_TASK DETAILS_.
Scan the material below for the string "parts", and copy every line where it shows up.

........

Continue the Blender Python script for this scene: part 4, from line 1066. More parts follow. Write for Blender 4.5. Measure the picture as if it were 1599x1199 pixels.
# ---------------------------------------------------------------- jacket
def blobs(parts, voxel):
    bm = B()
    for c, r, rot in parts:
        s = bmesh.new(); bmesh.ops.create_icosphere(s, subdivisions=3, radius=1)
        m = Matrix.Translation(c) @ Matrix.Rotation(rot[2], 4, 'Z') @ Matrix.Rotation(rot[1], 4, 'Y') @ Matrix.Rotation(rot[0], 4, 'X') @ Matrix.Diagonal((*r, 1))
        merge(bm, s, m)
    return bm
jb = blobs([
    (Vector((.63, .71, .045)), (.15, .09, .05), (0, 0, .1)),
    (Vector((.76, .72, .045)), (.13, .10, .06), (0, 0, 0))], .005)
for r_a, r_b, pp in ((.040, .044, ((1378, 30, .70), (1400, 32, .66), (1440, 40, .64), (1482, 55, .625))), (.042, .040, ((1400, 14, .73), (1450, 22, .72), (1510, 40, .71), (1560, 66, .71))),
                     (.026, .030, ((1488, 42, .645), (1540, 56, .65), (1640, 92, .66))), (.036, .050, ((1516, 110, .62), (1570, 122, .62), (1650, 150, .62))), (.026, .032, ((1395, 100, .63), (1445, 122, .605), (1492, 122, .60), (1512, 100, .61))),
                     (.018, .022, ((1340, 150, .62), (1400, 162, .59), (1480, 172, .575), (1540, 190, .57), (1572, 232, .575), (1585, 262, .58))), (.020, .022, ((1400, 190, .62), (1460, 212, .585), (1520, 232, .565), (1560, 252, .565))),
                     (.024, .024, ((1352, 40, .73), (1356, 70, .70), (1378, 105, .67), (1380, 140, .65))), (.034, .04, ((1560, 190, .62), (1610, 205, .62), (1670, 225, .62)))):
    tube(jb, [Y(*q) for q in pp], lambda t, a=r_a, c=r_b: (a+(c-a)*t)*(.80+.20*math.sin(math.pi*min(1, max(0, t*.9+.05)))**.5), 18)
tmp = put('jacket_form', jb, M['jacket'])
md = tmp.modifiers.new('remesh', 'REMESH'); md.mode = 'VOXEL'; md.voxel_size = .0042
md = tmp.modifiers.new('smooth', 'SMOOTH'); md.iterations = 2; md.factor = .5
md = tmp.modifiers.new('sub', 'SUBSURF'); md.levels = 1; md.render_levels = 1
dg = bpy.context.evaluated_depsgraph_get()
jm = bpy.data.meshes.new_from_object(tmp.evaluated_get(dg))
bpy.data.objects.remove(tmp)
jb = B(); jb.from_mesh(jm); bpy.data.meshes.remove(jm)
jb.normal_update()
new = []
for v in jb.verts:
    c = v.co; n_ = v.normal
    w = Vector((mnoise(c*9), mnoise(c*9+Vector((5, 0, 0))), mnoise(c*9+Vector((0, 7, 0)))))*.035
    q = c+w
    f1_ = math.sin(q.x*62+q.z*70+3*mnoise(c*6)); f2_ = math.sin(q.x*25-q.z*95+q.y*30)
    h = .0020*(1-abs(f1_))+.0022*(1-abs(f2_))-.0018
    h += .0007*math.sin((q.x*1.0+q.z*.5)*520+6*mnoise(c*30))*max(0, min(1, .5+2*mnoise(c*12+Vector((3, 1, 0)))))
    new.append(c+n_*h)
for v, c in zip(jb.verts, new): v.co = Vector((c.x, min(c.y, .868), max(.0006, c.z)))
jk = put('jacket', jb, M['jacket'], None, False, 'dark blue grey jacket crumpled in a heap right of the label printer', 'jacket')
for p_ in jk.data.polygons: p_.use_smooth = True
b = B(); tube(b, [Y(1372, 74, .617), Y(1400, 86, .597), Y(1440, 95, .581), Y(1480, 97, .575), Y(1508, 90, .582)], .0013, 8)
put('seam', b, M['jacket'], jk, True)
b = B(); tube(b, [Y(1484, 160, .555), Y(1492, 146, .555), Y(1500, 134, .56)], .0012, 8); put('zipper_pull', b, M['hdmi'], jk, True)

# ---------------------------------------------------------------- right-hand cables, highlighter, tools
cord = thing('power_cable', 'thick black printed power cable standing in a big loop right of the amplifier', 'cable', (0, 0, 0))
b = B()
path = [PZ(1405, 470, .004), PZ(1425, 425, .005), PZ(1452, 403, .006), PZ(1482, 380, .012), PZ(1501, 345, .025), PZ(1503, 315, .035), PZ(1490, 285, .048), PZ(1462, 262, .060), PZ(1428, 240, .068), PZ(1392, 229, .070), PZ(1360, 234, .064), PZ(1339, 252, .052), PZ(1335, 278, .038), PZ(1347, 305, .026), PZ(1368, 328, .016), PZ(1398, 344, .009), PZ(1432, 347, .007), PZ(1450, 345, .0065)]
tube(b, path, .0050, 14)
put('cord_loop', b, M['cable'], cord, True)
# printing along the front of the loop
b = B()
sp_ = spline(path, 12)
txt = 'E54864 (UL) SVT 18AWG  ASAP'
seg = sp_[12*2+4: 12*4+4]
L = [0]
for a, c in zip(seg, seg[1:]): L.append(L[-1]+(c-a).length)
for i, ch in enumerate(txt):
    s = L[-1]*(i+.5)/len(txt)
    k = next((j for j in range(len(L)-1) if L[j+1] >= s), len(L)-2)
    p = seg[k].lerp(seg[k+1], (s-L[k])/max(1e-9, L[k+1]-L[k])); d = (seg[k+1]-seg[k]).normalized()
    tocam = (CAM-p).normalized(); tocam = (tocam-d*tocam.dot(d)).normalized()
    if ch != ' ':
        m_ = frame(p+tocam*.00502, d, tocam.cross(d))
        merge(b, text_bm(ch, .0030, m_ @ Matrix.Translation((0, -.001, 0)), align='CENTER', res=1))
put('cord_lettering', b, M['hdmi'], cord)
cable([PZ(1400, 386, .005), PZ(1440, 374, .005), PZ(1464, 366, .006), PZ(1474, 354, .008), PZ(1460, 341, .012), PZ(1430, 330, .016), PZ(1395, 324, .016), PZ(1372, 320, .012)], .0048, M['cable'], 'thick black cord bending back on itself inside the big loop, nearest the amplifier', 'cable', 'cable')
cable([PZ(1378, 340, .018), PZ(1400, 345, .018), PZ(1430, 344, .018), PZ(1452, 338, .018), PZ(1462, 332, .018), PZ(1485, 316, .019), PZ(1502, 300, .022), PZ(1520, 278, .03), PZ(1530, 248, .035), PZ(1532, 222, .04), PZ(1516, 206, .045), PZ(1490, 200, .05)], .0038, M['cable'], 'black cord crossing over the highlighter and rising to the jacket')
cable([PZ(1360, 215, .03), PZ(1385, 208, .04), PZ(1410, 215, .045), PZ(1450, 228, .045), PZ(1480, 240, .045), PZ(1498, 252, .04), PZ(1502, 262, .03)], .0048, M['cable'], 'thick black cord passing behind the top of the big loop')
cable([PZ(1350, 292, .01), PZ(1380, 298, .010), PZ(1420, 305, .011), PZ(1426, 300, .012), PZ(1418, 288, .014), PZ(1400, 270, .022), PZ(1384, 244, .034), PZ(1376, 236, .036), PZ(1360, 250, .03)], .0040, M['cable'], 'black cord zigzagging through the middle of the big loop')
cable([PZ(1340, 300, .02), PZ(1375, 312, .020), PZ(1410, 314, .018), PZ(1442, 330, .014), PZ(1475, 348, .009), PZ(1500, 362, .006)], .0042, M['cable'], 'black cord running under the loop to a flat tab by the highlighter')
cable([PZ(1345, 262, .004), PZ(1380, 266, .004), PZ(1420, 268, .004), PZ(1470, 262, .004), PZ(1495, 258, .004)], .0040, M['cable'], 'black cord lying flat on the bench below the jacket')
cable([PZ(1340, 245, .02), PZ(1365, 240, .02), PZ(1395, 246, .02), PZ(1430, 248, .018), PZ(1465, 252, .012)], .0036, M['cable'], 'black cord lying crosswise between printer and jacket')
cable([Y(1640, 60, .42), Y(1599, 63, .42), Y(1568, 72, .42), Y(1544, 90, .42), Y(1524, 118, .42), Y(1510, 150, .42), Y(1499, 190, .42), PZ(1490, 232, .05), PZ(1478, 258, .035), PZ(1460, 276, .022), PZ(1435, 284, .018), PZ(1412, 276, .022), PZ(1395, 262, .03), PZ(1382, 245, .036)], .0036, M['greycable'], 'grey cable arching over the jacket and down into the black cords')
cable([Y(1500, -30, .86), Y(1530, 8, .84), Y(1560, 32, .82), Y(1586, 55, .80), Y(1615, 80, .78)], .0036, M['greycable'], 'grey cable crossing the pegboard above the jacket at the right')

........

_RIGHT ANSWER_.
Continue the Blender Python script for this scene: part 4, from line 1066. More parts follow. Write for Blender 4.5. Measure the picture as if it were 1599x1199 pixels.
def blobs(parts, voxel):
    for c, r, rot in parts:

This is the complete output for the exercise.